UCLA

Nitrate contamination of groundwater sources is a prominent issue in remote small communities that are residing in proximity of agricultural activities. Nitrate exposure through potable water consumption poses multiple human health risks and thus impaired community groundwater sources must be treated to ensure the availability of safe drinking water. In this regard, reverse osmosis (RO) water treatment can be integrated into existing community small water systems for effective nitrate removal and salinity reduction.

RO membrane treatment offers a broad range of protection against multiple different contaminants, but high recovery operation is essential in order to reduce the challenge of managing the discharge from RO treatment. Accordingly, the present research provides a detailed investigation of the technical feasibility of high recovery RO treatment utilizing steady state RO with partial concentrate recycle. Through extensive process simulations, and based on water use patterns in three small communities in the California Salinas Valley, it was concluded that nitrate removal can be achieved to produce treated water at a nitrate level that is significantly below the regulatory maximum contamination level (MCL). The above treatment performance was possible via single and two pass RO treatment for the small remote communities considered in the present study, while enabling sufficient high recovery that would generate a residual stream that can be accommodated in the communities’ septic systems. The process configuration was optimized with respect to the number of RO elements and number of treatment passes. Detailed RO system design specifications were then developed, along with the design of treatment stages (pretreatment, RO module, and post-treatment) to meet the above-mentioned specifications. In addition, the correlation between nitrate passage and salt passage were explored for RO treatment of the source water in the study communities demonstrating that is may be feasible to predict the nitrate concentration in the permeate stream based on measurement of permeate salinity.

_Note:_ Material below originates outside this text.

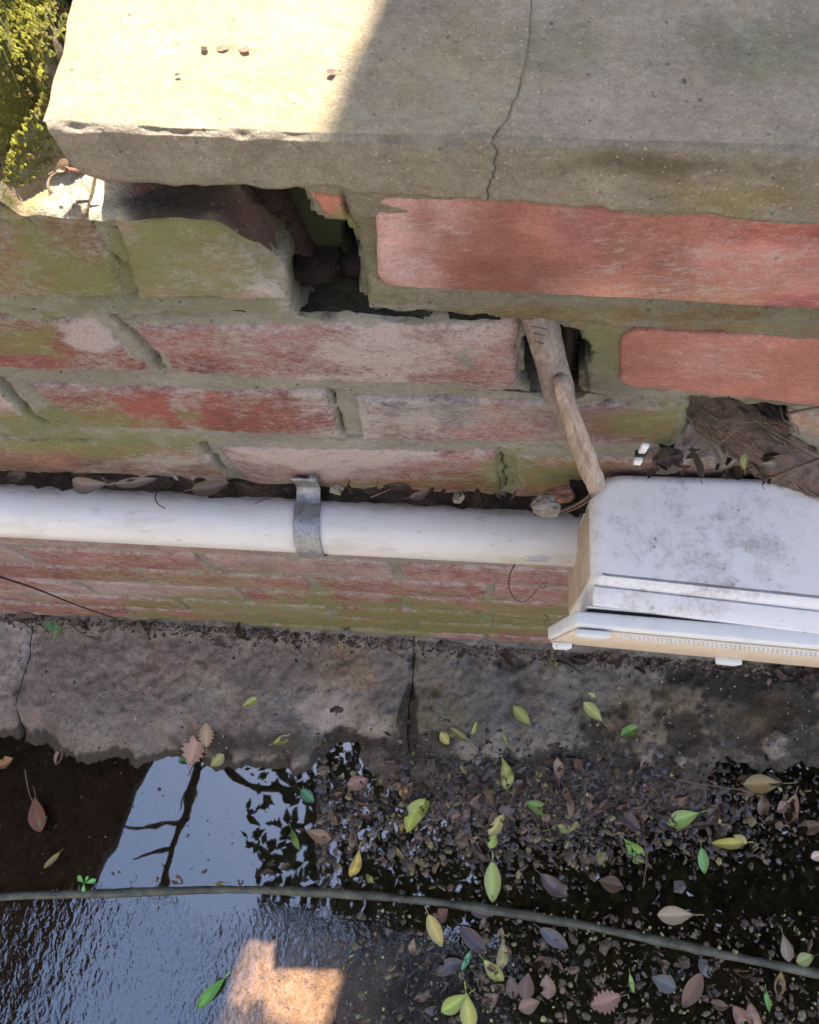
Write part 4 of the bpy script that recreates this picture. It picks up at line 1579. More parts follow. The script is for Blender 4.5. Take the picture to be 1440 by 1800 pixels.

RO process design specifications were derived on the basis of optimizing high recovery operation for permeate production capacity for each of the study sites ranging from 1,966 to 5,600 gallons per day. System design was based on treatment of well water of nitrate level of 45 – 389.7 mg/L as NO3-, and salinity in the range of 564 – 1,927 mg/L as total dissolved solids (TDS). RO operation specifications under the production capacity were not to exceed average element recovery of 20%, and single-pass recovery of 15% per element. The daily concentrate stream discharge from the RO systems constituted about 4.9% - 12.5% of the community septic tank capacity for system treatment at 90% recovery operating at recycle ratios ranging from 0.67 – 2.05. Post-treatment of the produced permeate was also considered using a limestone contactor to remineralize and pH stabilize the product water.